**TASK PROMPT**
Scan the entries below for the word "Python". Copy each line that has it.

Stored entries
=-=-=-=-=
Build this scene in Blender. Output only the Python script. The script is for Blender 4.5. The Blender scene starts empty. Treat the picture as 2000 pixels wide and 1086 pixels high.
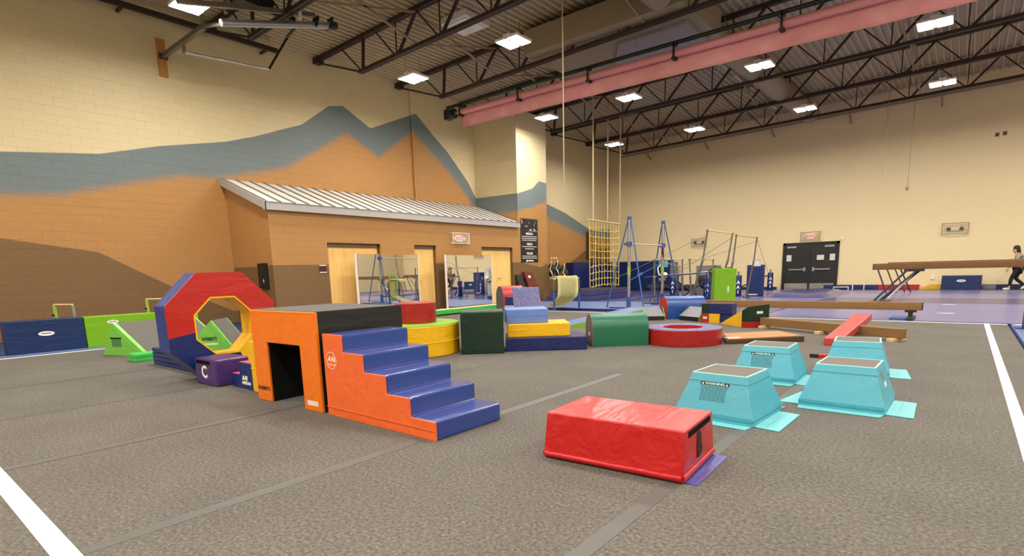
import bpy, bmesh, math, random
from mathutils import Vector, Matrix, Euler
random.seed(7)
PI = math.pi
COL = bpy.context.scene.collection
sc = bpy.context.scene

# ------------------------------------------------------------------ materials
def lin(c):
    c /= 255.0
    return c / 12.92 if c <= 0.04045 else ((c + 0.055) / 1.055) ** 2.4
def rgb(r, g, b):
    return (lin(r), lin(g), lin(b), 1.0)
def newmat(name):
    m = bpy.data.materials.new(name)
    m.use_nodes = True
    nt = m.node_tree
    return m, nt, nt.nodes['Principled BSDF']
def N(nt, kind, **kw):
    n = nt.nodes.new(kind)
    for k, v in kw.items():
        setattr(n, k, v)
    return n
def flat(name, col, rough=0.5, metal=0.0, spec=0.5, vary=0.08, scale=9.0):
    m, nt, b = newmat(name)
    b.inputs['Roughness'].default_value = rough
    b.inputs['Metallic'].default_value = metal
    b.inputs['Specular IOR Level'].default_value = spec
    tc = N(nt, 'ShaderNodeTexCoord')
    nz = N(nt, 'ShaderNodeTexNoise')
    nz.inputs['Scale'].default_value = scale
    nz.inputs['Detail'].default_value = 4
    nt.links.new(tc.outputs['Object'], nz.inputs['Vector'])
    mx = N(nt, 'ShaderNodeMix', data_type='RGBA')
    mx.inputs['A'].default_value = tuple(c * (1 - vary) for c in col[:3]) + (1,)
    mx.inputs['B'].default_value = tuple(min(1, c * (1 + vary)) for c in col[:3]) + (1,)
    nt.links.new(nz.outputs['Fac'], mx.inputs['Factor'])
    nt.links.new(mx.outputs['Result'], b.inputs['Base Color'])
    return m
def vinyl(name, col, rough=0.36, wrinkle=0.35, scale=5.0, spec=0.5):
    """coated vinyl cover: soft wrinkles, creases and a fine grain"""
    col = tuple(c * 0.76 for c in col[:3]) + (1.0,)
    m, nt, b = newmat(name)
    b.inputs['Roughness'].default_value = rough
    b.inputs['Specular IOR Level'].default_value = spec
    tc = N(nt, 'ShaderNodeTexCoord')
    mp = N(nt, 'ShaderNodeMapping')
    mp.inputs['Rotation'].default_value = (0.5, 0.35, 0.7)
    mp.inputs['Scale'].default_value = (1.25, 0.3, 1.1)
    nt.links.new(tc.outputs['Object'], mp.inputs['Vector'])
    nz = N(nt, 'ShaderNodeTexNoise')
    nz.inputs['Scale'].default_value = scale * 1.15
    nz.inputs['Detail'].default_value = 3.0
    nz.inputs['Distortion'].default_value = 0.9
    nt.links.new(mp.outputs['Vector'], nz.inputs['Vector'])
    n2 = N(nt, 'ShaderNodeTexNoise')
    n2.inputs['Scale'].default_value = scale * 0.8
    n2.inputs['Detail'].default_value = 1.0
    n2.inputs['Distortion'].default_value = 1.6
    mp2 = N(nt, 'ShaderNodeMapping')
    mp2.inputs['Rotation'].default_value = (0.2, -0.6, 0.3)
    mp2.inputs['Location'].default_value = (3.1, 1.7, 0.4)
    nt.links.new(tc.outputs['Object'], mp2.inputs['Vector'])
    nt.links.new(mp2.outputs['Vector'], n2.inputs['Vector'])
    s1 = N(nt, 'ShaderNodeMath', operation='SUBTRACT')
    nt.links.new(n2.outputs['Fac'], s1.inputs[0])
    s1.inputs[1].default_value = 0.5
    s2 = N(nt, 'ShaderNodeMath', operation='ABSOLUTE')
    nt.links.new(s1.outputs[0], s2.inputs[0])
    s3 = N(nt, 'ShaderNodeMapRange')
    s3.inputs['From Min'].default_value = 0.0
    s3.inputs['From Max'].default_value = 0.07
    s3.inputs['To Min'].default_value = 0.03
    s3.inputs['To Max'].default_value = 0.0
    s3.interpolation_type = 'SMOOTHSTEP'
    nt.links.new(s2.outputs[0], s3.inputs['Value'])
    sm = N(nt, 'ShaderNodeMath', operation='ADD')
    nt.links.new(nz.outputs['Fac'], sm.inputs[0])
    nt.links.new(s3.outputs['Result'], sm.inputs[1])
    bp = N(nt, 'ShaderNodeBump')
    bp.inputs['Strength'].default_value = wrinkle
    bp.inputs['Distance'].default_value = 0.03
    nt.links.new(sm.outputs[0], bp.inputs['Height'])
    nt.links.new(bp.outputs['Normal'], b.inputs['Normal'])
    mx = N(nt, 'ShaderNodeMix', data_type='RGBA')
    mx.inputs['A'].default_value = tuple(c * 0.93 for c in col[:3]) + (1,)
    mx.inputs['B'].default_value = tuple(min(1, c * 1.06) for c in col[:3]) + (1,)
    nt.links.new(nz.outputs['Fac'], mx.inputs['Factor'])
    nt.links.new(mx.outputs['Result'], b.inputs['Base Color'])
    return m

VR = vinyl('vinyl_red', rgb(196, 38, 34))
VRD = vinyl('vinyl_dark_red', rgb(172, 28, 26))
VRB = vinyl('vinyl_bright_red', rgb(202, 24, 28), rough=0.3, wrinkle=0.6, scale=4)
VCORAL = vinyl('vinyl_coral', rgb(205, 72, 72))
VN = vinyl('vinyl_navy', rgb(22, 46, 114), rough=0.33)
VNP = vinyl('vinyl_navy_panel', rgb(18, 46, 100))
VND = vinyl('vinyl_dark_navy', rgb(24, 38, 104))
VB = vinyl('vinyl_royal', rgb(46, 70, 154), rough=0.24, wrinkle=0.12)
VB2 = vinyl('vinyl_mid_blue', rgb(36, 80, 158), rough=0.32, wrinkle=0.1)
VLB = vinyl('vinyl_light_blue', rgb(112, 146, 222))
VLAV = vinyl('vinyl_lavender', rgb(128, 130, 186), rough=0.24, wrinkle=1.0, scale=5)
VY = vinyl('vinyl_yellow', rgb(255, 198, 20))
VLIME = vinyl('vinyl_lime', rgb(142, 206, 58))
VLIME2 = vinyl('vinyl_lime_panel', rgb(130, 190, 28))
VG = vinyl('vinyl_green', rgb(128, 208, 84))
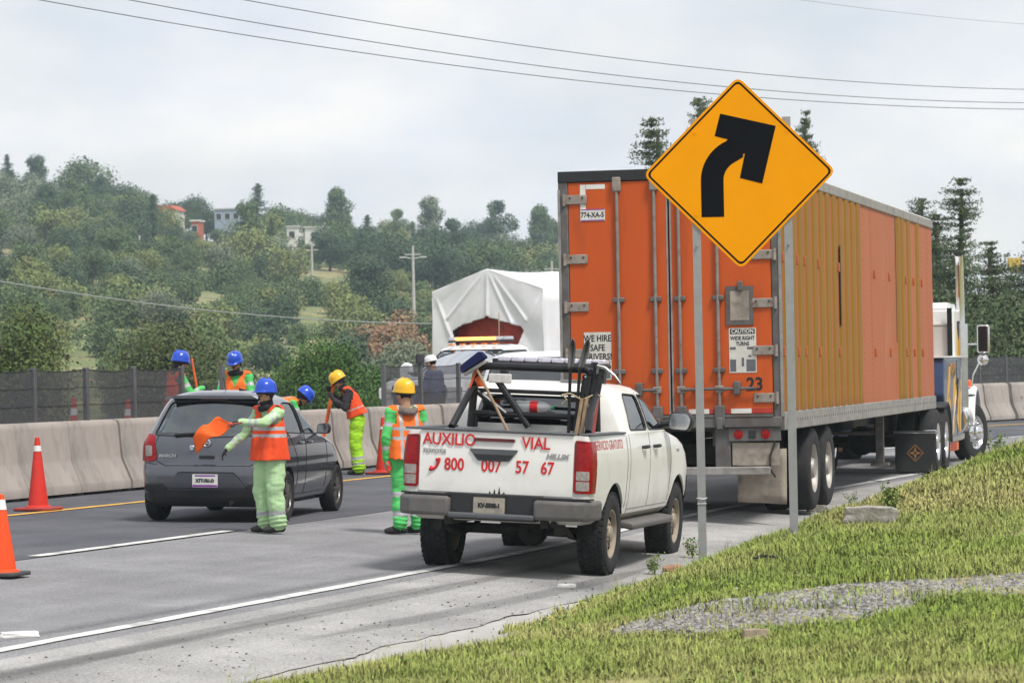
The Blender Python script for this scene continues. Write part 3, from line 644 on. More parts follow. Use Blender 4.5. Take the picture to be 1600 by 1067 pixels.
def blades(n, s0, s1, kmax, width, hmin, hmax):
    out = []; got = 0
    while got < n:
        m = 120000; s = rng.uniform(s0, s1, m); k = rng.random(m) * kmax - .12; u = np.interp(s, SG, EG) + k
        x = RO.x + RD.x * s + RN.x * u; y = RO.y + RD.y * s + RN.y * u; ok = (y > 8) & (np.abs(x / y) < .18) & (s < S1)
        fs, fk = (s - SG[0]) / .25, (k - KG[0]) / .2; a, b = fs.astype(int), fk.astype(int); fs, fk = fs - a, fk - b; a = np.clip(a, 0, len(SG) - 2); b = np.clip(b, 0, len(KG) - 2)
        z = ZT_[a, b] * (1 - fs) * (1 - fk) + ZT_[a + 1, b] * fs * (1 - fk) + ZT_[a, b + 1] * (1 - fs) * fk + ZT_[a + 1, b + 1] * fs * fk
        q, q2 = vnoise(x * 1.1, y * 1.1, 1), vnoise(x * 3.3, y * 3.3, 2)
        ok &= ~((k < .35) & (rng.random(m) > .3 + k * 1.9 + q2 * .5)); ok &= rng.random(m) < .80 + .45 * q2
        ok &= ~(inside_v(x + .10 * q2, y + .14 * q, GP) & (rng.random(m) > .015 + .07 * np.clip(q2, 0, 1)))
        h = (hmin + (hmax - hmin) * rng.random(m) ** 1.8) * (1 + .45 * q + .4 * q2)
        A = np.stack([x, y, z + .004, h, width * rng.uniform(.6, 1.4, m), rng.uniform(0, 6.283, m), rng.normal(0, .6, m), q], 1)[ok]; out.append(A); got += len(A)
    return np.concatenate(out)[:n]
rd = random.Random(3)
G = np.concatenate([blades(230000, -11, 2, 9, .0030, .022, .075), blades(130000, 0, 12, 6.5, .0042, .024, .08), blades(60000, 9, 29, 4.5, .0065, .03, .09), blades(3500, -13, 14, 9, .0018, .08, .19)])
n = len(G); P0 = G[:, :3]; h = np.clip(G[:, 3:4], .012, .25); w = G[:, 4:5]; a = G[:, 5]; t = np.stack([np.cos(a), np.sin(a), 0 * a], 1); bn = np.stack([-np.sin(a), np.cos(a), 0 * a], 1); lean = G[:, 6:7]
mid = P0 + bn * lean * h * .35 + np.array([0, 0, 1]) * h * .6; tip = P0 + bn * lean * h * 1.05 + np.array([0, 0, 1]) * h * (1 - .25 * np.abs(lean))
me = quads('grass', np.concatenate([np.stack([P0 - t * w, P0 + t * w, mid + t * w * .8, mid - t * w * .8], 1), np.stack([mid - t * w * .8, mid + t * w * .8, tip + t * w * .15, tip - t * w * .15], 1)]))
mk('grass', me, 'grass_blade', None, 0, kind='stuff', label='short yellowish green grass covering the verge', cat='grass')
def stones(n, sampler, smin, smax, rd):
    O = np.array([(1, 0, 0), (0, 1, 0), (-1, 0, 0), (0, -1, 0), (0, 0, .75), (0, 0, -.6)], float); F = [(0, 1, 4), (1, 2, 4), (2, 3, 4), (3, 0, 4), (1, 0, 5), (2, 1, 5), (3, 2, 5), (0, 3, 5)]
    mb = MB()
    for _ in range(n):
        p = sampler(); r = smin + (smax - smin) * rd.random() ** 2; a = rd.uniform(0, 6.28); c, s_ = math.cos(a), math.sin(a); V = []
        for o in O:
            k = r * rd.uniform(.65, 1.25); V.append((p[0] + (o[0] * c - o[1] * s_) * k, p[1] + (o[0] * s_ + o[1] * c) * k, p[2] + o[2] * k * .8 + r * .25))
        mb.add(V, F)
    return mb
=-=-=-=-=
**ANSWER FOR THIS EXERCISE**
Build this scene in Blender. Output only the Python script. The script is for Blender 4.5. The Blender scene starts empty. Treat the picture as 2000 pixels wide and 1086 pixels high.
The Blender Python script for this scene continues. Write part 3, from line 644 on. More parts follow. Use Blender 4.5. Take the picture to be 1600 by 1067 pixels.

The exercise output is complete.